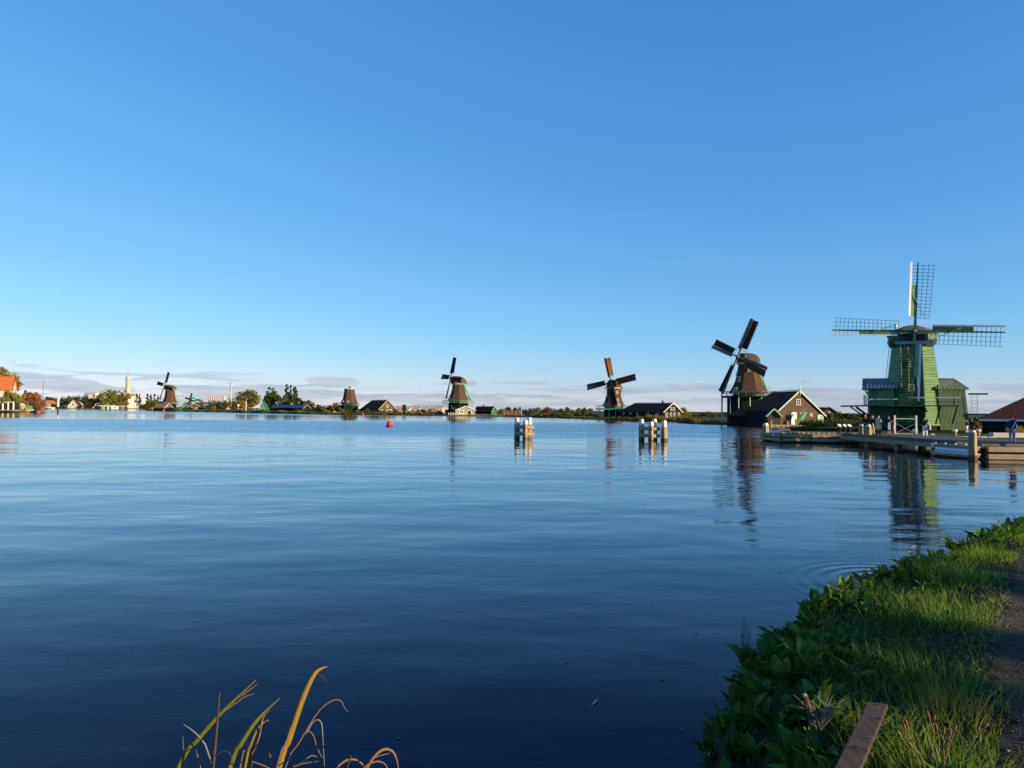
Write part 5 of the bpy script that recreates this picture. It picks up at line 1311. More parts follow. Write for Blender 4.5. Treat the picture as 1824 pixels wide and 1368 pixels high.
person(1554, 775.5, JZ, 1.70, -1.9, 'person in black top and beige trousers, second of the group', blk, beige, hblond, blk, ((-0.24, 0.08, 1.16), (-0.08, 0.26, 1.18)), ((0.24, 0.06, 1.15), (0.08, 0.26, 1.12)), stride=0.09, hair_long=True)
person(1564.5, 776, JZ, 1.70, -1.2, 'person in long sand coloured coat with one hand on the hip', sand, drk, hdark, drk, ((-0.24, 0.05, 1.15), (-0.2, 0.2, 0.98)), ((0.36, -0.08, 1.2), (0.16, 0.02, 1.04)), stride=0.05, coat=sand, coat_len=0.46)
p4 = person(1583, 776.5, JZ, 1.66, 2.9, 'person in black coat and pale blue dress with a tan shoulder bag', blk, cloth('skin_socks', (0.35, 0.22, 0.2)), hbrown, blk, ((-0.27, 0.05, 1.16), (-0.18, 0.24, 1.22)), dn_R, stride=0.05, coat=blk, coat_len=0.5, hair_long=True)
MB().loft([[Vector((x, 0.165 + 0.02 * (z < 0.8), z)) for x, z in ((-0.1, 0.5), (0.1, 0.5), (0.09, 1.15), (-0.09, 1.15))], [Vector((x, 0.21, z)) for x, z in ((-0.1, 0.5), (0.1, 0.5), (0.09, 1.15), (-0.09, 1.15))]]).build('dress_front', cloth('pale_blue', (0.36, 0.45, 0.56)), p4)
bg = empty('shoulder_bag', p4.matrix_basis @ Vector((-0.34, 0.03, 0.0)), 2.9, 'tan shoulder bag hanging from the arm of the person in black coat', 'bag')
MB().loft([[Vector((x, y, 0.55)) for x, y in ((-0.06, -0.16), (0.06, -0.16), (0.06, 0.16), (-0.06, 0.16))], [Vector((x * 0.7, y * 0.8, 0.86)) for x, y in ((-0.06, -0.16), (0.06, -0.16), (0.06, 0.16), (-0.06, 0.16))]]).build('pouch', cloth('tan', (0.45, 0.25, 0.15)), bg, bevel=0.02)
MB().tube([(0, -0.1, 0.84), (0.02, -0.06, 1.2), (0.12, 0, 1.42), (0.02, 0.06, 1.2), (0, 0.1, 0.84)], 0.012, 5).build('strap', drk, bg)
bg.location.z = JZ
p5 = person(1647.5, 779, JZ - 0.1, 1.72, -0.75, 'person in black top and wide white trousers raising a camera', blk, wht, hdark, wht, ((-0.2, 0.22, 1.28), (-0.05, 0.30, 1.56)), ((0.2, 0.22, 1.28), (0.05, 0.30, 1.56)), stride=0.12)
cm = empty('camera_in_hand', p5.matrix_basis @ Vector((0, 0.34, 1.57)), -0.75, 'small black camera held up by the person in white trousers', 'camera')
MB().box((0, 0, 0), (0.14, 0.06, 0.09)).build('camera_body', M['black'], cm); MB().tube([(0, 0.02, 0), (0, 0.1, 0)], 0.035, 10).build('lens', M['black'], cm)
tb = empty('tote_bag', p5.matrix_basis @ Vector((0.36, 0.05, 0.0)), -0.75, 'pale tote bag on the arm of the person with the camera', 'bag')
MB().loft([[Vector((x, y, 0.62)) for x, y in ((-0.05, -0.17), (0.05, -0.17), (0.05, 0.17), (-0.05, 0.17))], [Vector((x * 0.6, y, 0.98)) for x, y in ((-0.05, -0.17), (0.05, -0.17), (0.05, 0.17), (-0.05, 0.17))]]).build('pouch', cloth('tote', (0.42, 0.36, 0.36)), tb)
MB().tube([(0, -0.12, 0.97), (-0.1, -0.04, 1.3), (-0.12, 0.0, 1.32), (-0.1, 0.04, 1.3), (0, 0.12, 0.97)], 0.015, 5).build('strap', wht, tb)
p6 = person(1803.5, 793, JZ - 0.04, 1.76, -0.35, 'person with red cap and jeans carrying a big blue backpack on the right platform', cloth('purple', (0.12, 0.06, 0.22)), jean, hbrown, cloth('trainers', (0.4, 0.36, 0.3)), ((-0.2, 0.2, 1.25), (-0.06, 0.26, 1.5)), ((0.24, 0.18, 1.24), (0.1, 0.26, 1.5)), stride=0.07, hat=cloth('red_cap', (0.30, 0.03, 0.035)))
bk = empty('backpack', p6.matrix_basis @ Vector((-0.02, -0.27, 0)), -0.35, 'big dark blue backpack with pale straps on the person in the red cap', 'backpack')
def pk(z, rx, ry): return [Vector((rx * math.cos(t * math.pi / 6) * (1.0 if abs(math.cos(t * math.pi / 6)) < 0.6 else 0.9), ry * math.sin(t * math.pi / 6), z)) for t in range(12)]
MB().loft([pk(0.98, 0.12, 0.09), pk(1.05, 0.19, 0.15), pk(1.3, 0.21, 0.17), pk(1.5, 0.19, 0.15), pk(1.58, 0.1, 0.08)]).build('pack', cloth('pack_blue', (0.015, 0.03, 0.11)), bk, smooth=True)
MB().tube([(-0.1, -0.16, 1.04), (0.0, -0.18, 1.25), (0.1, -0.16, 1.46)], 0.022, 6).build('strap', wht, bk); MB().tube([(0.12, -0.15, 1.04), (0.15, -0.13, 1.3)], 0.018, 6).build('strap', wht, bk)
MB().tube([(-0.3, -0.02, 1.12), (-0.2, -0.04, 1.2), (-0.16, -0.02, 1.42)], [0.1, 0.12, 0.09], 8).build('side_pocket', cloth('pack_blue', (0.015, 0.03, 0.11)), bk, smooth=True)
person(1722.5, 772.5, G0 + 0.05, 1.62, 0.6, 'person in dark jacket and pale trousers strolling past the foot of the green mill', blk, wht, hdark, blk, dn_L, dn_R, stride=0.16)
person(1731, 771.5, G0 + 0.05, 1.7, -0.4, 'person with white bag walking just left of the black barn', drk, blk, hdark, wht, dn_L, dn_R, stride=0.12)
person(1402.5, 754.2, G0 + 0.12, 1.7, 0.9, 'person in black standing against the brown barn wall', blk, blk, hdark, blk, dn_L, dn_R, stride=0.05)
person(1425.5, 754.2, G0 + 0.12, 1.7, -0.5, 'person in dark clothes below the yellow notice board', drk, nav, hdark, blk, dn_L, dn_R, stride=0.05)
# --- furniture on the quay
hf = empty('hoist_frame', (gx(1594, 70.6), 70.6, G0), R(-10), 'white and brown timber frame with crossed stays before the green mill', 'timber frame')
fw_ = gx(1633.5, 70.2) - gx(1594, 70.6)
MB().box((0, 0, 1.0), (0.15, 0.15, 2.2)).build('post', M['whitecap'], hf); MB().box((fw_, 0, 1.0), (0.15, 0.15, 2.2)).build('post', M['whitecap'], hf)
MB().beam((0, 0, 1.78), (fw_, 0, 1.78), 0.07, 0.1).build('rail', M['green_pale'], hf)
MB().beam((0.1, 0, 0.3), (fw_ - 0.1, 0, 0.3), 0.03, 0.03).build('wire', M['white'], hf)
for a, b in (((0.1, 0, 0.35), (fw_ - 0.1, 0, 1.3)), ((0.1, 0, 1.3), (fw_ - 0.1, 0, 0.35))): MB().beam(a, b, 0.022, 0.022).build('stay', M['concrete'], hf)
def bollard(px, Y, label, h=0.75):
    r = empty('quay_bollard', (gx(px, Y), Y, G0), 0, label, 'bollard', 'bollards on the quay')
    MB().tube([(0, 0, -0.1), (0, 0, h * 0.62)], 0.17, 10).build('stem', M['pile'], r); MB().tube([(0, 0, h * 0.62), (0, 0, h * 0.7), (0, 0, h * 0.95), (0, 0, h)], [0.2, 0.24, 0.24, 0.17], 10).build('white_head', M['whitecap'], r)
bollard(1701, 72, 'white headed bollard right of the person with the camera'); bollard(1630, 71.2, 'white headed bollard at the right post of the timber frame'); bollard(1743, 74, 'white headed bollard behind the corner pile of the right platform')
cb = empty('cardboard_box', (gx(1660, 69.6), 69.6, G0), 0.3, 'small brown carton on the quay behind the person with the camera', 'box')
MB().box((0, 0, 0.16), (0.42, 0.32, 0.32)).build('carton', cloth('card', (0.45, 0.27, 0.14)), cb); MB().box((0, 0, 0.325), (0.42, 0.06, 0.01)).build('tape', M['cream'], cb)
for px, yy_, lab in ((1495.5, 767, 'left'), (1505, 767, 'middle'), (1513.5, 767.5, 'right')):
    Yb = 98.0; r = empty('information_board', (gx(px, Yb), Yb, G0), R(20), f'small white tilted board on dark plinth, {lab} one of the three on the green tongue', 'sign', 'information boards on the green tongue')
    MB().box((0, 0, 0.0), (0.3, 0.3, 0.8)).build('plinth', M['tar'], r)
    MB().prism([(-0.26, -0.12, 0.42), (0.26, -0.12, 0.42), (0.26, 0.16, 0.72), (-0.26, 0.16, 0.72)], (0, -0.03, 0.04)).build('panel', M['white'], r)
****
What you should do:
Identify each line of the material where the word "wide" shows up, and copy it.

The reply:
Write part 5 of the bpy script that recreates this picture. It picks up at line 1311. More parts follow. Write for Blender 4.5. Treat the picture as 1824 pixels wide and 1368 pixels high.
p5 = person(1647.5, 779, JZ - 0.1, 1.72, -0.75, 'person in black top and wide white trousers raising a camera', blk, wht, hdark, wht, ((-0.2, 0.22, 1.28), (-0.05, 0.30, 1.56)), ((0.2, 0.22, 1.28), (0.05, 0.30, 1.56)), stride=0.12)